Public Affairs
The Discipline of Coalition Building
The strongest campaigns are coalitions. But coalitions collapse without discipline. Here is what separates the ones that hold.
A coalition is a campaign's force multiplier and its greatest single point of failure. Coalitions that hold deliver outcomes no single member could achieve alone. Coalitions that drift waste every member's budget and poison the relationships inside them.

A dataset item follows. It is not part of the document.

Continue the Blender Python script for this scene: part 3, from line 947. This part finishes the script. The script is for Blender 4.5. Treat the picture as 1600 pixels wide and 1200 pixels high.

What makes coalitions collapse
Most coalitions collapse on the same three faults. The goal was never agreed in writing, only verbally. Authority over messaging was never resolved. And the exit conditions were never named, so every member stayed in too long or left too early.
The founding document
Coalitions that hold start with a short founding document every member signs. It names the outcome, the period, the contribution from each member, the decision-making process, and the exit conditions. The document is never long. It is the discipline of having it that matters, not the length of it.
Message authority
The question of who decides what the coalition says, when, is the most common fracture point. Coalitions that hold resolve this upstream. One seat holds message authority. Other members contribute to the process but do not have veto over each line. Without this, every statement becomes a negotiation, and the coalition's public voice becomes the lowest common denominator of its members.
Exit conditions, named early
Coalitions end. The question is whether they end well or badly. Coalitions that name their exit conditions at the start, either by date or by trigger event, end cleanly and often re-form later. Coalitions that avoid the conversation end badly and poison the re-forming.
“A coalition is not an agreement to act together. It is an agreement on what happens when you disagree.”